時代がだんだん近づいてきた。

 朝4時近くまで頑張って、作業を一区切りさせておいてから一眠りし、新・午前十時の映画祭今年度2作目を観に行くために自転車にて日本橋へ。

 作品は、この映画祭では確か初めてのはずの2000年代作品、少年ながらバレエ・ダンサーを志した少年を巡るドラマを、少しシビアに、ユーモアと愛情を籠めて描いたリトル・ダンサー』(日本ヘラルド公開時配給)。日本での公開は2001年1月、それからしばらくした頃に公開された『クリムゾン・リバー』と『アンブレイカブル』を立て続けに鑑賞したことが契機となって、前年までは年に片手で数えるほどしか映画を観ていなかったのに、この年から一気に50本近くを鑑賞、以後転がり落ちるように映画道楽の道へ踏み込んでいったのです。あとちょっと早かったら、たぶん本篇も初公開時に劇場で観ていたでしょう。そのくらい最近の作品。

 これは確かに傑作でした。意外だったのは、主人公ビリーのダンス・レッスンの様子や駆け引きなどに尺を使わず、労働階級の暮らしの苦しさをユーモアとともに織り込んで物語を綴っていること。しかし、折に触れ披露されるビリーのダンスがどんどん上達していることが、その間の努力を窺わせ、そしてそれに対する周囲の反応で彼らの想い、感動を代弁している。この呼吸があるから、終盤で起きる突然の心境の変化が与える衝撃も大きく、それがそのまま結末の感動にも繋がっている。観ていてもそんなに予算がかかってないな、というのが解るんですが、その規模を越える質と魅力をたたえた傑作。この映画祭ではかなり新しい部類ながら、選ばれたのも納得です。

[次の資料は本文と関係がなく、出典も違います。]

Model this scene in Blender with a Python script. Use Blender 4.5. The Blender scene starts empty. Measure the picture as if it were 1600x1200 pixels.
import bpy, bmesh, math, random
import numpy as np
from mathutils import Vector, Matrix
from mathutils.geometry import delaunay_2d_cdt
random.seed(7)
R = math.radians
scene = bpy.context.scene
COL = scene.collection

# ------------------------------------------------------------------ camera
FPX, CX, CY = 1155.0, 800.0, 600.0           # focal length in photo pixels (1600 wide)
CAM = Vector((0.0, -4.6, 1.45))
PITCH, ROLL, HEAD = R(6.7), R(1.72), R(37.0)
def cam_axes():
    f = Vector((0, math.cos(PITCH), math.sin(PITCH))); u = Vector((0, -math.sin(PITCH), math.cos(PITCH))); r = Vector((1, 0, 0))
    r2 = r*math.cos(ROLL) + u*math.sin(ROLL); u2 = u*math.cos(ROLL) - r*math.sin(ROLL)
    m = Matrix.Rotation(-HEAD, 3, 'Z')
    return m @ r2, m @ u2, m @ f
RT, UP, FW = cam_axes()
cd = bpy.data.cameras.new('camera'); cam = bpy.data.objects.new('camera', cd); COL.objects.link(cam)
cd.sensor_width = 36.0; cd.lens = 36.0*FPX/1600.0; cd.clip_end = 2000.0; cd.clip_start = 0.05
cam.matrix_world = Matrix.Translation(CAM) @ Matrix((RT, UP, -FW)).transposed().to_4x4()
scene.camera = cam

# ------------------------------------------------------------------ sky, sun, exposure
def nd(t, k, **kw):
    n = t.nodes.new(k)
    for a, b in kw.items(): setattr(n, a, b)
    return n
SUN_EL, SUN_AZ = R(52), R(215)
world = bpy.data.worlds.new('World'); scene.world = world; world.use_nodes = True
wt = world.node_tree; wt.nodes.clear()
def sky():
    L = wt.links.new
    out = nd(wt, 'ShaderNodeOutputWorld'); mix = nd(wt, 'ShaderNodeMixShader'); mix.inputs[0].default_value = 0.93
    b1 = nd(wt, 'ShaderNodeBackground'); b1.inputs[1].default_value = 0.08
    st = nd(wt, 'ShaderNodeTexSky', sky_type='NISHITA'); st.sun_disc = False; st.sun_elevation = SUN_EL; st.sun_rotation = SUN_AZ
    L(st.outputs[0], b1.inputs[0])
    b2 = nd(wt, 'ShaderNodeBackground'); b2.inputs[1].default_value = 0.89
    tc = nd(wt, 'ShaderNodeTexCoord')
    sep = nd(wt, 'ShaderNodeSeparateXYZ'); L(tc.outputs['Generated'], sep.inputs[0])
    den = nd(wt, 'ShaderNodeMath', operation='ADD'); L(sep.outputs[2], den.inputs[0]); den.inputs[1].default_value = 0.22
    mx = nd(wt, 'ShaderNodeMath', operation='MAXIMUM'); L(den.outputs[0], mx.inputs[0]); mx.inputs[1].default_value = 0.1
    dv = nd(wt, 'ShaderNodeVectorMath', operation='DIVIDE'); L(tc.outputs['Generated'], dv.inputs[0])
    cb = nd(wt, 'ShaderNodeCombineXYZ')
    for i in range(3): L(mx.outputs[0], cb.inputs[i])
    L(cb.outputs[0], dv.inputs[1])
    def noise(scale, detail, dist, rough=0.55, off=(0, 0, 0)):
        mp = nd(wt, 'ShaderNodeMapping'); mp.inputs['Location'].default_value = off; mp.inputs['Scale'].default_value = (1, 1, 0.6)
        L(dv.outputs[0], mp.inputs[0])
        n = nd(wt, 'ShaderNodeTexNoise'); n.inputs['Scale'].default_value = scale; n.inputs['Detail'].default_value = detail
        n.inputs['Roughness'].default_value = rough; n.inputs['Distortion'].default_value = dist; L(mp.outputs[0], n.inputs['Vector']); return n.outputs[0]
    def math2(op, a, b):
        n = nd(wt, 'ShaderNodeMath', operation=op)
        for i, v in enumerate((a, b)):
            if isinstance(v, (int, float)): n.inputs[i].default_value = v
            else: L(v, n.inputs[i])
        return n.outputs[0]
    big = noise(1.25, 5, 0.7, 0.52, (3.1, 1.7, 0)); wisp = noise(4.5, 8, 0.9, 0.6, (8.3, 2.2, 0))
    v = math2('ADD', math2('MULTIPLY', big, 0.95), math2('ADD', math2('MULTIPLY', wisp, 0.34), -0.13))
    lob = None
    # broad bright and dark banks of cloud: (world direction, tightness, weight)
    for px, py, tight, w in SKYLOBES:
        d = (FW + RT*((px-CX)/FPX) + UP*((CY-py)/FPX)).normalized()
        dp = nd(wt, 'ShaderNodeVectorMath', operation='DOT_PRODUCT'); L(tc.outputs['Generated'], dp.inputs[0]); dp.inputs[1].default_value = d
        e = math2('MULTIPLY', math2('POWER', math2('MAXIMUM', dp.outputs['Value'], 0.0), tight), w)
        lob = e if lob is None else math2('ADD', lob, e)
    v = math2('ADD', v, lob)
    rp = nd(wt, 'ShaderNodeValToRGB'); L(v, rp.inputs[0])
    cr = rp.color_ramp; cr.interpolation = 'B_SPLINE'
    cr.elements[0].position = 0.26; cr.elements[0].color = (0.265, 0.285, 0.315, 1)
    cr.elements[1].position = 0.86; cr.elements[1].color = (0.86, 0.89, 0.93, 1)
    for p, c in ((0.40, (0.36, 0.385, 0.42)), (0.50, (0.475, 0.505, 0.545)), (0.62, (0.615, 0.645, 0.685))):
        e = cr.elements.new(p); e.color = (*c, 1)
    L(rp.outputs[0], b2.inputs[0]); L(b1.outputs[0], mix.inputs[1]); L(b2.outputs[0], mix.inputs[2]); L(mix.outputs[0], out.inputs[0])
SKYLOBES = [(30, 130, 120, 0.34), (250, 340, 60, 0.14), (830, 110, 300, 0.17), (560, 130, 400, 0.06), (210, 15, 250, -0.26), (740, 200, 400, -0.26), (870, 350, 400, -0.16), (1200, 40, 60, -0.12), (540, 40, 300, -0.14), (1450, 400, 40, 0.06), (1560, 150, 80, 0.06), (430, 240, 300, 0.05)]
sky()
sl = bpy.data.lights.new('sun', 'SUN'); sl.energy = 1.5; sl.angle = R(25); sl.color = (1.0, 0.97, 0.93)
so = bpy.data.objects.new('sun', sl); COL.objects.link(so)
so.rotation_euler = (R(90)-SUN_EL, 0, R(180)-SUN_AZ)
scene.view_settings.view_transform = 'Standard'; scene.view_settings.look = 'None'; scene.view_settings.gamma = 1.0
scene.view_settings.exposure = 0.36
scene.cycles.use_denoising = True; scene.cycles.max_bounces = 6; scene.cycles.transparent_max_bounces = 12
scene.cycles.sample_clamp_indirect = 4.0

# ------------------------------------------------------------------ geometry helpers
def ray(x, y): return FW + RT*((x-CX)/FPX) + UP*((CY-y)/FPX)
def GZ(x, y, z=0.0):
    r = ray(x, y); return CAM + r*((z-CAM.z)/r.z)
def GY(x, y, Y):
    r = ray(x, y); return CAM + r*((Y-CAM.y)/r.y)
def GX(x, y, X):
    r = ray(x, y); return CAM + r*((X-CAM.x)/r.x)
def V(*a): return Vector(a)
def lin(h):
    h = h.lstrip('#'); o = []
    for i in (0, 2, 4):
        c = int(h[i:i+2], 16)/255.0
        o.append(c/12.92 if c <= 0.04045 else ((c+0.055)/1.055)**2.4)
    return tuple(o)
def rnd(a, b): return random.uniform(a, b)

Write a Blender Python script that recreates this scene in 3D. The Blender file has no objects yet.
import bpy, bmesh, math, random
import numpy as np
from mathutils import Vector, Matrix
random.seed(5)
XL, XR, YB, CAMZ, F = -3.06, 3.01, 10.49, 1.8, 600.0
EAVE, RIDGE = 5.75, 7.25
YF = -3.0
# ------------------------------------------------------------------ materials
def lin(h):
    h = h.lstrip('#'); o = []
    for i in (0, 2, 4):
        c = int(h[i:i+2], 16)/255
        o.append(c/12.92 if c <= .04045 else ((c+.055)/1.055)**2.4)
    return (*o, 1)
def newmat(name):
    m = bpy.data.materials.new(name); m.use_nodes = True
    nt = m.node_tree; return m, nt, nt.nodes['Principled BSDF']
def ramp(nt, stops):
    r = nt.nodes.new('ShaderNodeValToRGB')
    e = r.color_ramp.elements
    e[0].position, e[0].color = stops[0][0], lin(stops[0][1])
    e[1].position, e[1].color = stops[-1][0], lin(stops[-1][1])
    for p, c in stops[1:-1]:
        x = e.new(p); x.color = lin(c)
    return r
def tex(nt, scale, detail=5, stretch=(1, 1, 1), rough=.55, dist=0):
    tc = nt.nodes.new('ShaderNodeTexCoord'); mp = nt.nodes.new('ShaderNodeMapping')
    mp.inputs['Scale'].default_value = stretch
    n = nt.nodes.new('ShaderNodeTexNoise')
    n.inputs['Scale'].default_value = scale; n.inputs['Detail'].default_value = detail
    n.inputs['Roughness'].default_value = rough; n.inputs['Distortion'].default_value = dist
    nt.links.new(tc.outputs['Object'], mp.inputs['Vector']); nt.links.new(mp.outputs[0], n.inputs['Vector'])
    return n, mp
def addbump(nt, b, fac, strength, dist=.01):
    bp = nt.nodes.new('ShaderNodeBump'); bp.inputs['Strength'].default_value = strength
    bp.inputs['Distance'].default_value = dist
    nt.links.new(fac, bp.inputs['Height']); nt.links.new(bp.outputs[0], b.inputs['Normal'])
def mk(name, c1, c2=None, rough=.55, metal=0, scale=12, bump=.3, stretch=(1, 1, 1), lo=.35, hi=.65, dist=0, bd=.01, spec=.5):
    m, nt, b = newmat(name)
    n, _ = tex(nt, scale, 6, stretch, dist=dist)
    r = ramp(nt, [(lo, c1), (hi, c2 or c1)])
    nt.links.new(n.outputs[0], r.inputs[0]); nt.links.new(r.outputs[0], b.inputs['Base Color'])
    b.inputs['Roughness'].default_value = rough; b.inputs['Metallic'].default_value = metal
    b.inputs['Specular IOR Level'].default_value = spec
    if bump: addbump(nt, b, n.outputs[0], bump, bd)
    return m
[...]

 ところで、TOHOシネマズ日本橋ではグッズ販売のために、ホールの真ん中に棚をふたつ常備しています。この左右に陳列して、レジで会計をするわけです。最近はアニメ作品の大量のグッズを陳列するために別途テーブルを用意していたりしますが、基本的にはこの棚がメインになっている。

 で、今日、帰る前に何気なく棚を眺めてみた。『アナと雪の女王』のグッズが置いてある。ああ、そういえばこのあいだ封切られた『シンデレラ』で、『アナ雪』の新作短篇が併映されてるんだ、と思い出した。そしてふと思った。『シンデレラ』のグッズはないのか、と。

 4面ある棚のうち、3面が『アナ雪』だらけで、『シンデレラ』は1面しか置いてなかった。

 あまりに露骨すぎて、その場で苦笑いしそうになりました。まあ、映画館はどれほど作品がブームとなっていても、上映中しかグッズは売れないのが普通なわけで、商機を逃さない、という意味では正しい。

 というわけで、未だ『アナ雪』にご執心のあなたは映画館にお越し下さい。そして、グッズを買うならついでに『シンデレラ』のことも思い出してあげてください。